The CIA secretly operated a fake Star Wars fan website and dozens of other online pages to communicate with undercover agents around the world, according to new revelations by independent security researcher Ciro Santilli. The discovery, confirmed by cybersecurity experts, sheds new light on the agency's digital tradecraft in the early 2000s-and its catastrophic failures that led to deadly intelligence breaches in Iran and China.

Among the most notable domains uncovered was StarWarsWeb.net, a seemingly innocuous fan site featuring photos of R2D2, C-3PO, and advertisements for Lego sets and Star Wars video games. The site, now defunct and redirecting to the CIA's homepage, was once embedded with a covert messaging platform used by field agents. "The simplest way to put it - yes, the CIA absolutely had a Star Wars fan website with a secretly embedded communication system," cybersecurity researcher Zach Edwards told 404 Media.

Santilli located the site after combing through thousands of historic domain names, HTML code, and IP blocks, eventually identifying hundreds of pages likely used by the CIA. Using Tor bots to bypass Wayback Machine's limits, he painstakingly reviewed the archived code, noting suspicious terms like "password," "message," and "compose" embedded within basic search fields.

Other fake CIA-operated sites included fan pages for Johnny Carson, Brazilian music, extreme sports, and niche cultural interests such as Iranian soccer and Russian wrestling. Each page reportedly served a single asset to prevent wider compromise if an informant was caught.

But the system's vulnerabilities were profound. According to a 2018 Yahoo News investigation, Iranian authorities traced and dismantled the network in 2011 after discovering patterns among sites with sequential IP addresses and shared hosting servers. Bill Marczak of Citizen Lab said the design "stuck out like a sore thumb." In China, more than two dozen CIA sources were executed between 2011 and 2012.

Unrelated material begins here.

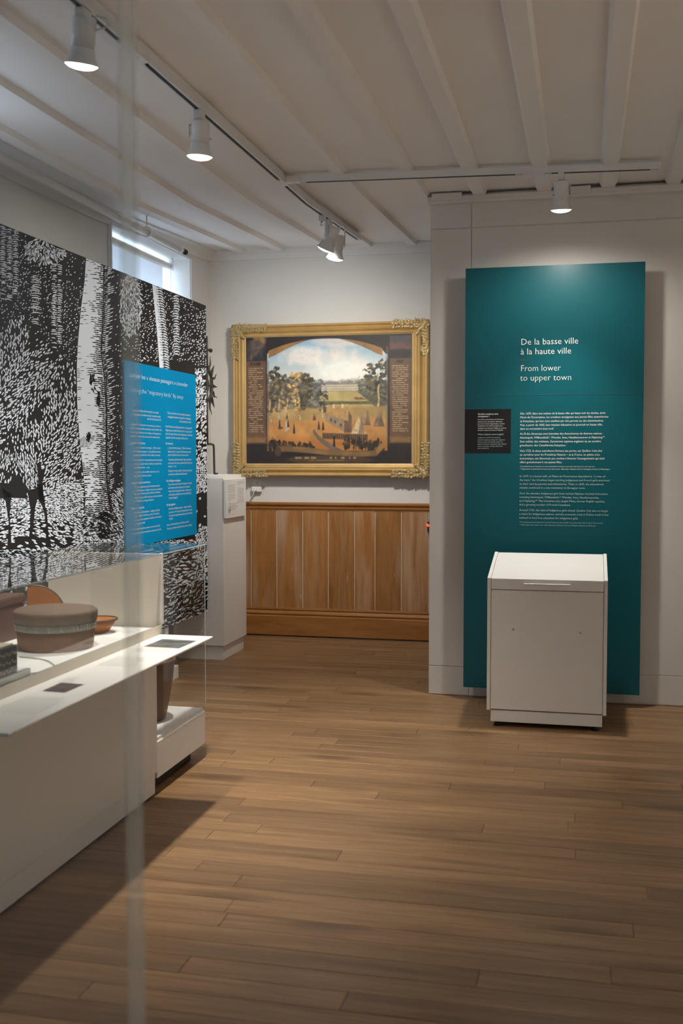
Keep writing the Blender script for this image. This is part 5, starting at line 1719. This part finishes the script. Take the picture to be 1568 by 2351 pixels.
rx1, ry1 = -1.862, 3.333
rs = MB().box(rx1 - 0.24, rx1, 2.80, ry1, DK + 0.0003, DK + 0.036).build('riser', M_WHITE2, bevel=0.002)
tag(rs, 'low white riser block under the black basket in case', 'riser')
kx1, ky1 = -1.867, 3.258
kb = thing('quilled_basket', 'small black basket with pale woven marks on white riser', 'basket', (kx1 - 0.08, ky1 - 0.13, DK + 0.0363))
kz = DK + 0.0363
MB().box(kx1 - 0.16, kx1, ky1 - 0.24, ky1, kz, kz + 0.094).build('body', M_BLKBASK, kb, bevel=0.008)
MB().box(kx1 - 0.15, kx1 - 0.01, ky1 - 0.23, ky1 - 0.01, kz + 0.0942, kz + 0.100).build('fur_top', M_QUILL, kb, bevel=0.003)
mb = MB()
kr = random.Random(4)
for r_ in range(3):
    for k in range(12):
        yy = ky1 - 0.015 - k * 0.018
        zz = kz + 0.014 + r_ * 0.029
        mb.tube([(kx1 + 0.0005, yy, zz), (kx1 + 0.0005, yy - 0.009, zz + 0.006 * (1 if k % 2 else -1))], 0.003, 5)
for k in range(8):
    xx = kx1 - 0.014 - k * 0.018
    for r_ in range(3):
        zz = kz + 0.014 + r_ * 0.029
        mb.tube([(xx, ky1 + 0.0005, zz), (xx - 0.009, ky1 + 0.0005, zz + 0.006)], 0.003, 5)
mb.build('quill_stitch', M_QUILL, kb)['kind'] = 'stuff'
wp = [at(x, y, 'z', DK + 0.003) for x, y in ((45, 1508), (70, 1510), (95, 1513), (112, 1518), (124, 1526), (130, 1531), (126, 1536), (110, 1541), (90, 1544), (68, 1546))]
wp = [Vector((min(p.x, CXF - 0.02), p.y, p.z)) for p in wp]
tag(MB().tube(wp, 0.0024, 8).build('wire', M_WIRE), 'thin pale wire curving across the case deck', 'wire')

# tall vessel in the lower glass end of the case
vx, vy, vz = -2.06, 4.74, 0.2545
vs_ = thing('bark_vessel', 'tall tapered dark bark vessel in low glass end of case', 'vessel', (vx, vy, vz))
MB().lathe([(0.100, 0.0), (0.106, 0.004), (0.126, 0.10), (0.142, 0.20), (0.150, 0.285), (0.146, 0.286), (0.136, 0.20), (0.098, 0.012), (0.002, 0.012)], (vx, vy, vz), n=40, wob=lambda a, h: 0.01 * math.sin(5 * a)).build('body', M_BARK, vs_)
MB().tube([(vx + 0.150 * math.cos(a), vy + 0.150 * math.sin(a), vz + 0.283) for a in [2 * PI * i / 40 for i in range(40)]], 0.009, 8, closed=True).build('rim', M_BROWN, vs_)

# ------------------------------------------------------------------ near glass screen at the left of the view
gx, gy = -0.600, 1.35
gs = thing('glass_screen', 'blurred upright glass pane with pale edge close at left', 'glass', (gx - 0.5, gy, 0))
MB().box(-1.75, gx - 0.0105, gy - 0.005, gy + 0.005, 0.06, 2.75).build('glass_pane', M_SCREEN, gs)
MB().box(gx - 0.010, gx + 0.010, gy - 0.006, gy + 0.006, 0.06, 2.75).build('ground_edge', M_EDGE, gs)
MB().box(-1.75, gx + 0.012, gy - 0.05, gy + 0.05, 0.0, 0.0595).build('base_rail', M_WHITE, gs, bevel=0.004)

"It reveals a much larger number of websites, it gives a broader understanding of the CIA's interests over time," Santilli said. "Unsurprisingly, the Middle East comes on top."

The CIA reportedly did not realize the network had been compromised until 2013, when agents began disappearing. The agency scrambled to extract and resettle surviving operatives, while quietly dismantling the communication system.

Internal reviews followed. A 2021 CIA memo criticized officers for poor operational security, overtrust in informants, and placing mission objectives ahead of long-term safety. Still, Reuters reported that Langley knowingly used mass-produced pages only for low-level or partially vetted assets. High-value operatives were given more secure, custom-built tools.

While the CIA declined comment, the House and Senate intelligence committees held closed-door hearings after the collapse, calling the breach "incredibly damaging," according to former officials.

Asked why he pursued the project, Santilli said his interest in spy fiction and global surveillance drew him in. "I really hope we're right about this," he wrote. "It's just cool to be able to go to the Wayback Machine and see a relic spy gadget 'live' in all its glory."